The Digital Absurd: Content Without Cause
Albert Camus defined the absurd as the confrontation between the human need for meaning and the universe's silent indifference. The digital sphere offers a potent new theatre for the absurd. We possess an innate desire for narrative coherence, understanding, and purpose. Yet, we engage with platforms that serve us a ceaseless, chaotic stream of content: a tragic news article, a cat video, a friend's vacation photo, an ad, a political rant—all in succession. This curated chaos is not indifferent; it is actively engineered to be engaging without being meaningful. The absurd gap yawns wide here. We seek connection and truth, but the system is optimized for attention and retention. The result is a profound, low-grade nausea, a sense that one is consuming the world without digesting it.
Sisyphus with a Smartphone
Camus' myth of Sisyphus, condemned to eternally roll a boulder up a hill only for it to roll back down, finds a chilling parallel in digital habits. We scroll to the bottom of a feed (pushing the boulder up), only for the feed to refresh or for us to open another app (the boulder rolls down). We clear our inbox, only for new messages to arrive. We 'complete' a social network profile, only for new features and prompts to appear. This is futile, repetitive labor, yet we perform it daily. Camus asks us to imagine Sisyphus happy. Can we imagine the compulsive scroller happy? Camus suggests happiness is found in the lucid recognition of the absurd and the revolt against it. For the digital Sisyphus, happiness might lie in the conscious decision to stop scrolling, to reject the futile task imposed by the interface, and to direct one's limited attention toward a finite, meaningful project.
- Revolt: Deleting an app, curating a feed to align with deep interests, or creating rather than consuming.
- Freedom: The realization that one is not obligated to engage with the endless stream.
- Passion: Investing one's limited time and consciousness in a few deeply felt digital or physical pursuits, rather than a shallow many.
Creating Meaning in the Feed
If the default digital experience is absurd, how do we forge meaning? The Institute advocates for an intentional, curatorial approach. This involves transforming the feed from a passive consumption pipe into an active tool for a personal project. For example, one could follow only accounts related to a specific field of study, turning a social media platform into a dynamic learning journal. Or, one could use content aggregation tools to build a research dossier on a chosen topic. The key is to impose a human, finite project onto the infinite stream. This is the digital equivalent of Camus' 'revolt'—imposing meaning on the meaningless. It is a declaration that even within the absurd architecture of a platform, our freedom to choose our focus remains. We must be the authors of our digital diet, not just its consumers.

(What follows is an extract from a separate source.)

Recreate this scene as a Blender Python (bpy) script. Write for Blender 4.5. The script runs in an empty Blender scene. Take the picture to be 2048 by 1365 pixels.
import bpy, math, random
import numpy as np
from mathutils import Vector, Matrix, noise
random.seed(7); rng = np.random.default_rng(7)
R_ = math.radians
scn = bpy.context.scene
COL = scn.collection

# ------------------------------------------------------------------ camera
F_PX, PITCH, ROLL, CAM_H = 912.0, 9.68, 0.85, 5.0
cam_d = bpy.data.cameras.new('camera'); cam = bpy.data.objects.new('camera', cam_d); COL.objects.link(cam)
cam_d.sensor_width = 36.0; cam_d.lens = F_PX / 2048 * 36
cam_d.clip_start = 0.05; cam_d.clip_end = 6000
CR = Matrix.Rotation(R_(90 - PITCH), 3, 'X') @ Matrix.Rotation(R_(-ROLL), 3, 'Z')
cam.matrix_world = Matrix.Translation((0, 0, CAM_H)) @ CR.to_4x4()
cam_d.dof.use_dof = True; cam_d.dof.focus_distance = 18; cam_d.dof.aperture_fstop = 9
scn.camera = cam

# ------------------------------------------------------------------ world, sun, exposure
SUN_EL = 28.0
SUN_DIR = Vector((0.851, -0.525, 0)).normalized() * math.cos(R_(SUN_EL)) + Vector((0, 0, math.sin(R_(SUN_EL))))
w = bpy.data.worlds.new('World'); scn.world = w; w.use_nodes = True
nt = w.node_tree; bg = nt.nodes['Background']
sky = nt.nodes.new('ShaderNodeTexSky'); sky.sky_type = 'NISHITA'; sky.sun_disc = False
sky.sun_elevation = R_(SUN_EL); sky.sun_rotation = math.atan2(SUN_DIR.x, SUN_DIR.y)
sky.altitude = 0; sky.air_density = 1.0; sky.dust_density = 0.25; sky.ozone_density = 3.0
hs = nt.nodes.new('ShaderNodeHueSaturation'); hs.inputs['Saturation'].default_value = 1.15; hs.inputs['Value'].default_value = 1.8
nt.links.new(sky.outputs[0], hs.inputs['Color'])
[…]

The eternal scroll is the modern embodiment of the absurd condition. It confronts us with infinite information and zero inherent meaning. The existential challenge is not to scroll faster or find the 'perfect' feed, but to step back and question the task itself. By recognizing the scroll as a Sisyphean trap, we can reclaim our agency. We can choose to engage in ways that serve our own finite, human projects—whether that's building community, fostering creativity, or seeking knowledge. We must imagine the digital user happy, not when they are lost in the flow, but when they have mastered the flow, directing it with purpose and rejecting its inherent futility. In a world of endless content, the most meaningful act may be to look up from the screen.